● Short exercise
From the first line of the listing below, retype each line up to and including the one with "cd.clip_start = 0.05"; pictures stay out.

● The data
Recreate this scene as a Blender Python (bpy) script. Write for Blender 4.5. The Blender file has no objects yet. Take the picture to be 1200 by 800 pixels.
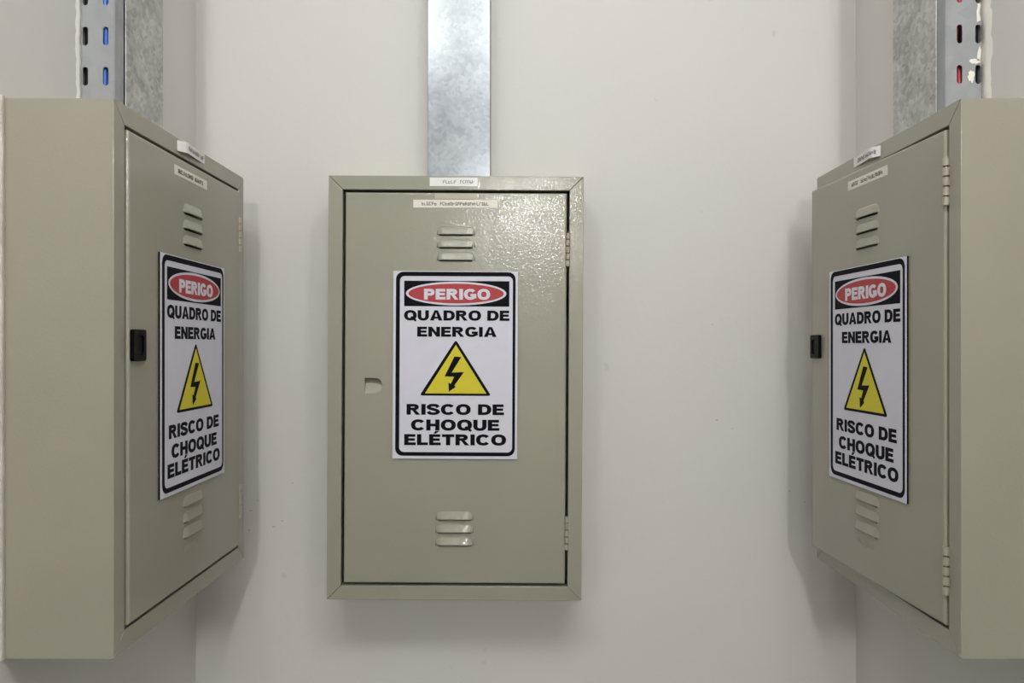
import bpy, bmesh, math, random
from mathutils import Matrix, Vector
random.seed(7)
S = bpy.context.scene
PI = math.pi
EYE = 1.5                                   # camera height above the floor

# ------------------------------------------------------------------ camera
cd = bpy.data.cameras.new('camera'); cam = bpy.data.objects.new('camera', cd)
S.collection.objects.link(cam); S.camera = cam
cam.location = (0, 0, EYE); cam.rotation_euler = (PI / 2, 0, 0)
cd.sensor_width = 36; cd.lens = 36 * 880 / 1200
cd.shift_x = -4 / 1200; cd.shift_y = 5 / 1200
cd.clip_start = 0.05

# ------------------------------------------------------------------ world, lights, exposure
w = bpy.data.worlds.new('world'); S.world = w; w.use_nodes = True
w.node_tree.nodes['Background'].inputs[0].default_value = (0.8, 0.9, 1.0, 1)
w.node_tree.nodes['Background'].inputs[1].default_value = 0.1
S.view_settings.view_transform = 'Standard'; S.view_settings.look = 'None'
S.view_settings.exposure = 0.12; S.view_settings.gamma = 1.0; S.view_settings.use_curve_mapping = False

def bulb(loc, power, color, r=0.09):
    l = bpy.data.lights.new('ceiling_light', 'POINT'); l.shadow_soft_size = r; l.energy = power; l.color = color
    o = bpy.data.objects.new('ceiling_light', l); o.location = loc; S.collection.objects.link(o)
for x, y, e in ((-0.40, -0.12, 10.5), (0.05, 0.06, 6.5), (0.05, -0.38, 7.5), (0.50, -0.12, 10.5)): bulb((x, y, EYE + 1.10), e, (1.0, 0.995, 0.98))      # near fitting
for y in (-3.1, -3.5, -3.9, -4.3): bulb((0.11, y, EYE + 1.10), 23, (1.0, 0.995, 0.98), 0.06)    # rear fitting

# ------------------------------------------------------------------ materials
def srgb(r, g, b):
    f = lambda c: ((c / 255 + 0.055) / 1.055) ** 2.4 if c > 10 else c / 255 / 12.92
    return (f(r), f(g), f(b), 1)

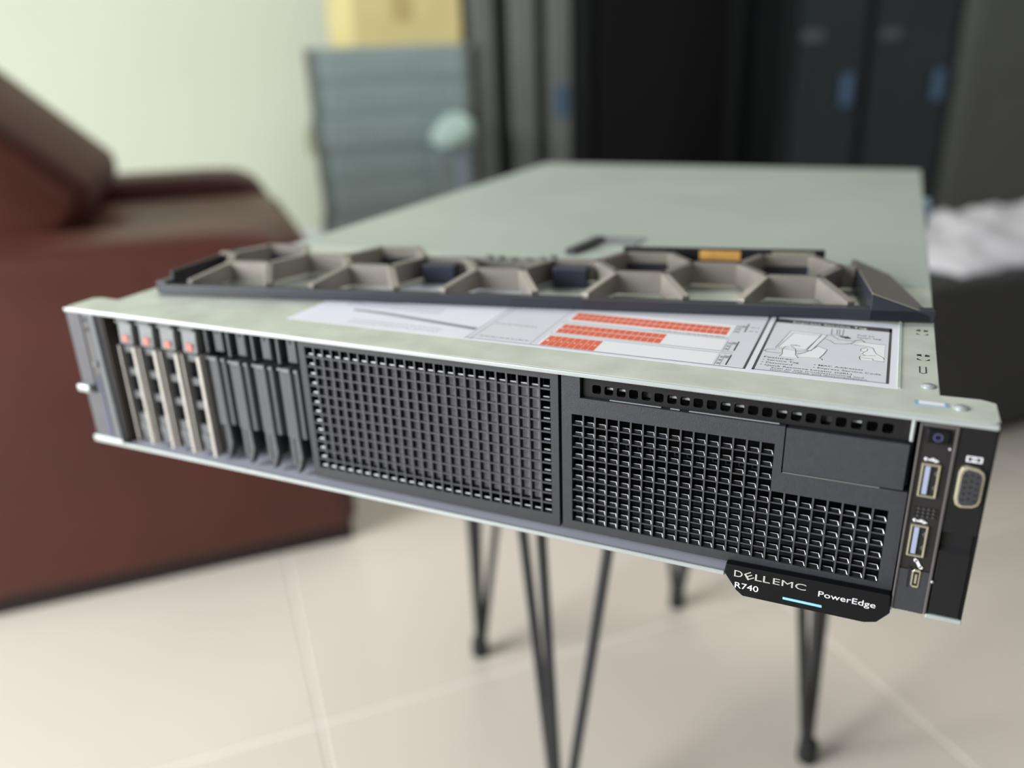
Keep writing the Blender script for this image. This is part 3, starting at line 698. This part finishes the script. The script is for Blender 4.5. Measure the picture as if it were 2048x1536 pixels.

● Response to the exercise
Recreate this scene as a Blender Python (bpy) script. Write for Blender 4.5. The Blender file has no objects yet. Take the picture to be 1200 by 800 pixels.
import bpy, bmesh, math, random
from mathutils import Matrix, Vector
random.seed(7)
S = bpy.context.scene
PI = math.pi
EYE = 1.5                                   # camera height above the floor

# ------------------------------------------------------------------ camera
cd = bpy.data.cameras.new('camera'); cam = bpy.data.objects.new('camera', cd)
S.collection.objects.link(cam); S.camera = cam
cam.location = (0, 0, EYE); cam.rotation_euler = (PI / 2, 0, 0)
cd.sensor_width = 36; cd.lens = 36 * 880 / 1200
cd.shift_x = -4 / 1200; cd.shift_y = 5 / 1200
cd.clip_start = 0.05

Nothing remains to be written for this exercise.